Just plain offal

Rated 1.0

I see bad films on a regular basis; part and parcel of the calling. Fortunately, only rarely do I have to endure a movie so bad that it causes me physical pain. Unfortunately, I took that bullet with King’s Ransom, a competently filmed, edited and acted “comedy” with an incomprehensibly lousy script. To market this—a series of set-ups barren of punch lines—as a comedy takes false advertising to an almost felonious level.

The premise has some modest promise: Universally loathed CEO Malcolm King (professional sidekick Anthony Anderson taking on his first lead) is the target of overlapping kidnap attempts, finally falling into the hands of a put-upon cracker (Jay Mohr, paying for a new car?). The promise lies in the fact that King thinks that it is part of a kidnap scheme he himself devised in order to withhold part of his assets from his gold-digger soon-to-be ex-wife (who also has similar plans on him).

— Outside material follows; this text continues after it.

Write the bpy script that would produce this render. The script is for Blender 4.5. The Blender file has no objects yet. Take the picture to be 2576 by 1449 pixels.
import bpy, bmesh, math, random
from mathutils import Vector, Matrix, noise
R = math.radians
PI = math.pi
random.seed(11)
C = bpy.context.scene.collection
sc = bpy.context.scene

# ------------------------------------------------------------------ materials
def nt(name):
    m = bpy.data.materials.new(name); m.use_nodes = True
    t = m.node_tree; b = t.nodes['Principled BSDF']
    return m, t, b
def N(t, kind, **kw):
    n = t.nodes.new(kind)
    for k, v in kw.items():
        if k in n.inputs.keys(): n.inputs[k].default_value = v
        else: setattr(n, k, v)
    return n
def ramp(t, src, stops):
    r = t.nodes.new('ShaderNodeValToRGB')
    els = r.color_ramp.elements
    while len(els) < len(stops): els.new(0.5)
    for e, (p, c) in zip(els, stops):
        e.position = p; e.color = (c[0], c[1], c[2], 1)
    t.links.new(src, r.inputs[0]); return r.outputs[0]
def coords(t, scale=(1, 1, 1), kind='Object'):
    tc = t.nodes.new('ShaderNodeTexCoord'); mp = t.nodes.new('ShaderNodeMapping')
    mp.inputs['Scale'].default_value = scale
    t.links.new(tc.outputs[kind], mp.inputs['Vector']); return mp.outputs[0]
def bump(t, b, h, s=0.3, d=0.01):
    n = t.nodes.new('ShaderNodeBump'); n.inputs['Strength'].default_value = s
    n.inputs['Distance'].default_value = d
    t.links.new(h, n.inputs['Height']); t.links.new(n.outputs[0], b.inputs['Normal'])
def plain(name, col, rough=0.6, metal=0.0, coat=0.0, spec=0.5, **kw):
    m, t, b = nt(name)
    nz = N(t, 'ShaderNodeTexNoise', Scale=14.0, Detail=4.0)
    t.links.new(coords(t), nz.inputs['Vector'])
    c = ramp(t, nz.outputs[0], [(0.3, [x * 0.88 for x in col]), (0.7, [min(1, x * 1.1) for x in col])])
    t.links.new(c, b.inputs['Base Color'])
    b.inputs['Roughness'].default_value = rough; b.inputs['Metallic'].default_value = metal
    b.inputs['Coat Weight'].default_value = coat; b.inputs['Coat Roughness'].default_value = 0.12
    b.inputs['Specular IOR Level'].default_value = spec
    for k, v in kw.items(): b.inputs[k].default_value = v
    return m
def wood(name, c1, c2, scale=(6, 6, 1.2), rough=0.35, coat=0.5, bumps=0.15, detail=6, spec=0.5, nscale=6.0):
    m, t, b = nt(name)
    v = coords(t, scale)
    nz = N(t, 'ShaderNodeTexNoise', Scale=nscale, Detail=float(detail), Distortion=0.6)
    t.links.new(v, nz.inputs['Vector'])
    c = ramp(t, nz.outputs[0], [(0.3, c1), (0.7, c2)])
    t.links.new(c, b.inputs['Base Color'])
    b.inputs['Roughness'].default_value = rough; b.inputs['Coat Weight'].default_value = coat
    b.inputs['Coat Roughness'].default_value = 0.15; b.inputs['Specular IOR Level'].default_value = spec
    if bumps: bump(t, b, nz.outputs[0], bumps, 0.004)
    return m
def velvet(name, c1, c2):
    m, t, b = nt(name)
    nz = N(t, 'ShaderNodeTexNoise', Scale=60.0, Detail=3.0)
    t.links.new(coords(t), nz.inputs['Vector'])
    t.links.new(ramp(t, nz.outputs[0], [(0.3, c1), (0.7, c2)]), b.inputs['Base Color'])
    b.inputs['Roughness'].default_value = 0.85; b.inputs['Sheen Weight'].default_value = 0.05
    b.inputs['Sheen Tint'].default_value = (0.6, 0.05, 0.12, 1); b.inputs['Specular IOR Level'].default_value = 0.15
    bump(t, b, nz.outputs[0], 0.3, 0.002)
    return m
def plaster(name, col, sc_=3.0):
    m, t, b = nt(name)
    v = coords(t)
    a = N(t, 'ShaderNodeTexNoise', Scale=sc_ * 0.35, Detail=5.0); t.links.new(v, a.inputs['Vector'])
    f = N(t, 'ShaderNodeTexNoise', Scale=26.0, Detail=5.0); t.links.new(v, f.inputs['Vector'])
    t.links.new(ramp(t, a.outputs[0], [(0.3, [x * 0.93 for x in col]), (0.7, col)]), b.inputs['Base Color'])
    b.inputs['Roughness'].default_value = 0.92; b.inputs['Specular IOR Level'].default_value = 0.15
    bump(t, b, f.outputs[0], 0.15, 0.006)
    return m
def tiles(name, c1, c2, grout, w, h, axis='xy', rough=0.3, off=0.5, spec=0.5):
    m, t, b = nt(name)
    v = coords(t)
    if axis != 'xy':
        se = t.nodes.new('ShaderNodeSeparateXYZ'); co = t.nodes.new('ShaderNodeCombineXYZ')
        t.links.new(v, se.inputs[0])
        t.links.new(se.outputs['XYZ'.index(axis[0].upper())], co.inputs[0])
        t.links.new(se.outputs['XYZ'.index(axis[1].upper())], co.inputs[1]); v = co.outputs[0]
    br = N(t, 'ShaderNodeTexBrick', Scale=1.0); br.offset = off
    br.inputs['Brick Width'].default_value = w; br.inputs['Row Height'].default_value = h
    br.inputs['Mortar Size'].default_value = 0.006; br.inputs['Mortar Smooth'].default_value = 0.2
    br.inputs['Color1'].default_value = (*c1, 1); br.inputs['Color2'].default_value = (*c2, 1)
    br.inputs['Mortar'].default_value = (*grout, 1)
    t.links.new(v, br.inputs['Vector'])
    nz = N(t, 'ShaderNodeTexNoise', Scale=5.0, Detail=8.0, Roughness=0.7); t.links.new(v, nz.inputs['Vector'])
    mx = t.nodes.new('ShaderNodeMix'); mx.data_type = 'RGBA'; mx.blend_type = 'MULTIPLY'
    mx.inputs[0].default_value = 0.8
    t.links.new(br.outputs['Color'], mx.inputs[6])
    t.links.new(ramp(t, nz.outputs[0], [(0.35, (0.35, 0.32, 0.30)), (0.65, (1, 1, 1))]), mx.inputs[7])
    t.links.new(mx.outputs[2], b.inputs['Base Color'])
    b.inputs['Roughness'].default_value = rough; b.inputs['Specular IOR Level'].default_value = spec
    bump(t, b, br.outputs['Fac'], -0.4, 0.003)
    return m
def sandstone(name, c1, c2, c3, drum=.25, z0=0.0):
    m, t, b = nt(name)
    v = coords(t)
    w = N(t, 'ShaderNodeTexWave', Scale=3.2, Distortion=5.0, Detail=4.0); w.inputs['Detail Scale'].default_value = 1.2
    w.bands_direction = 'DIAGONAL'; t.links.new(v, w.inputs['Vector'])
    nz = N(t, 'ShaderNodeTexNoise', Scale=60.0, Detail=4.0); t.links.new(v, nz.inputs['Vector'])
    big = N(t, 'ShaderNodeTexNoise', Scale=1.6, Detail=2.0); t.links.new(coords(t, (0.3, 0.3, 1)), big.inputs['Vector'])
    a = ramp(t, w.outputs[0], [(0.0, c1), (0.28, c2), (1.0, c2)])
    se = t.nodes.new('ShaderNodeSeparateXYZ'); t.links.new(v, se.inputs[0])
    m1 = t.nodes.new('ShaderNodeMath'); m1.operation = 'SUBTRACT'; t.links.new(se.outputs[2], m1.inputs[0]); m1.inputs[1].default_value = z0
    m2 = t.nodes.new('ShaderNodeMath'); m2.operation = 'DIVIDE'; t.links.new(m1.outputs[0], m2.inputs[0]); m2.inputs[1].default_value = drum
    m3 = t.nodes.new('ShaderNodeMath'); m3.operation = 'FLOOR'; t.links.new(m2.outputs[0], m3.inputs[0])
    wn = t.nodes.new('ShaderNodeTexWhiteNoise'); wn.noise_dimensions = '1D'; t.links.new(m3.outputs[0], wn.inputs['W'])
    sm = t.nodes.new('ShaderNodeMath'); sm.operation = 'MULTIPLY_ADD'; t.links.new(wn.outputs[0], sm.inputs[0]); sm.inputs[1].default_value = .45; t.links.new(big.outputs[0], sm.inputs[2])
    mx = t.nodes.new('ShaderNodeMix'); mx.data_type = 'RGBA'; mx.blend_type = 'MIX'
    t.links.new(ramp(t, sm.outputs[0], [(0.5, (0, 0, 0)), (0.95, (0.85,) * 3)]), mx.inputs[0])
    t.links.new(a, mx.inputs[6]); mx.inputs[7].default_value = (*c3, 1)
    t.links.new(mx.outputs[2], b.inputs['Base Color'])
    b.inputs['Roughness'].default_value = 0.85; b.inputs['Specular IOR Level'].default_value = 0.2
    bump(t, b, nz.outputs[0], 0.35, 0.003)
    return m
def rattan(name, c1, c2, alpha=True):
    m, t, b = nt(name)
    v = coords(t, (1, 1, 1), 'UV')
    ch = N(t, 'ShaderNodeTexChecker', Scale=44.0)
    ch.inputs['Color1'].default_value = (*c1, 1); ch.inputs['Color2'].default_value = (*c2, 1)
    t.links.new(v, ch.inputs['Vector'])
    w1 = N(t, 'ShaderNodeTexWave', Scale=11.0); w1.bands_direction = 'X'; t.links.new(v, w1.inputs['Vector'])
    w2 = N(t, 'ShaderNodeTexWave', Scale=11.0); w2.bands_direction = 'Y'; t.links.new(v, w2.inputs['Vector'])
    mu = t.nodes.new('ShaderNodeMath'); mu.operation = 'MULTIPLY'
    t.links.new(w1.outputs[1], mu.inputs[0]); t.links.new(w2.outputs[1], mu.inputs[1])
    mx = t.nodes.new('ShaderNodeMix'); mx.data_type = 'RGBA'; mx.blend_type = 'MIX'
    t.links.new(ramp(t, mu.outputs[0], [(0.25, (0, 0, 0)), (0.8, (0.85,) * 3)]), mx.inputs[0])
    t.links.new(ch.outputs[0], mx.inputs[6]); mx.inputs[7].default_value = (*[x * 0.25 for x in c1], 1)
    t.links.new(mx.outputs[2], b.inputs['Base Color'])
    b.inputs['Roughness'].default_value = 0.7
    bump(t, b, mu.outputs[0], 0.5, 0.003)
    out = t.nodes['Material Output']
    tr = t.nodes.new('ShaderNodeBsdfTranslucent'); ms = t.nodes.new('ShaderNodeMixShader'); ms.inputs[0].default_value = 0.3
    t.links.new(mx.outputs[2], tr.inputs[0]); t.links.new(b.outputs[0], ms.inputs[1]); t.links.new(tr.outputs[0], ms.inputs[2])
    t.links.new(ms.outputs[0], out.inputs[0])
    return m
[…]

Any potential for humor is aborted by an undercurrent of angry slapstick, akin to playing the Three Stooges as if they actually intended to damage each other. People this with a cast of grotesque caricatures of stereotypes and a lack of any single character to feel any empathy for, and you have to wonder how anyone ever made it through reading the script, let alone feeling compelled to actually spend $16 million to film it. Who is writer Wayne Conley, and who is he related to/sleeping with? This may be the only comedy I’ve sat through that failed to elicit even a smile.

The five bucks I forked over to see this spew would have been better used buying a four-pack of two-ply toilet tissue, about the amount that would be needed to wipe away this cinematic diarrhea.